Il talento di un’uomo normale, verrebbe da dire. Chiuso in se stesso, chiamato “Ciccio” ma assiduo mantenitore della forma fisica. Roba che in anni cui la sigaretta e il cicchettino post gara erano prassi, lo facevano sembrare un’alieno quando Roswell era ancora una ridente cittadina americana. Un padre di famiglia che ha amato i suoi figli in maniera fortissima, ma senza accanirsi troppo, come a non creare legami forti con Antonio (in onore del nonno) e Patrizia; conscio che la morte è una variabile della sua equazione. E ci andò vicinissimo alla morte, al Gran Premio di Montecarlo di 60 anni fa, quando con la sua Lancia, passando miracolosamente in mezzo a due bitte da ormeggio che poi saranno fatali al nostro Bandini dodici anni dopo, finì in mare. Setto nasale rotto, un trauma e tanto spavento.
Poi quella tarda mattinata del 26 maggio 1955. Quando Ascari decide di provare la Ferrari 750 senza i suoi guanti, il suo casco e la sua maglietta azzurra, lui che era l’emblema della scaramanzia. “Il metodo migliore per farsi passare la paura dopo un’incidente? Salire subito in auto, il prima possibile e andare il più forte possibile” disse prima di salire in macchina. Due giri, poi il terzo e un tonfo assordante alla curva del vialone ( oggi in memoria sua Curva Ascari ), la Ferrari s’intraversa, si cappotta e schiaccia sotto al suo peso Ascari. E’ la fine di tutto. La fine di un uomo, di un mito, di un’epoca. La morte arrivata a trentasette anni ancora da compiere, come il padre, il giorno 26 sempre come il padre e dopo essere scampato miracolosamente ad un’altro incidente terribile , esattamente come il padre. Una morte arrivata come se fosse stata una sua leggerezza nel non portare con se casco e polo azzurre; gli amuleti portafortuna del campione.
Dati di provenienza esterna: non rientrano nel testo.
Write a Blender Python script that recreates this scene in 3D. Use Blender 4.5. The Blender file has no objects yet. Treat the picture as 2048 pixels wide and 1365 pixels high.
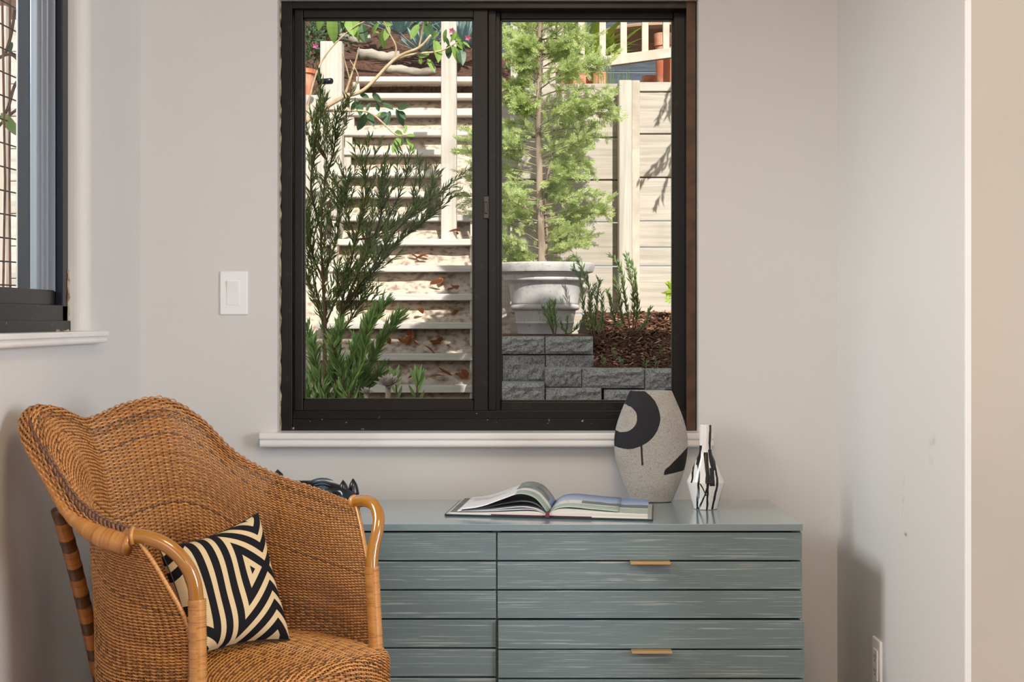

Una previsione errata di un calcolatore, anzi dal re dei calcolatori. Un’equazione algebrica con un’incognita maledetta e infima che ha cancellato l’esistenza del più grande pilota italiano del dopoguerra. Il più grande nell’epoca in cui i freni erano a tamburo, le vetture a forma di sigaro, volanti in legno, i numeri dipinti con la vernice sulla carrozzeria e i pit stop erano fatti con mazzuole per svitare i gallettoni dalle ruote e imbuti per il rifornimento. Ascari: l’uomo che non lasciava nulla al caso e studiava tutto, ma non ha potuto calcolare che a distanza di 60 anni siamo ancora qua, sognanti e sognatori, come orfani profughi nel mare del motorsport, ad aspettare un suo erede.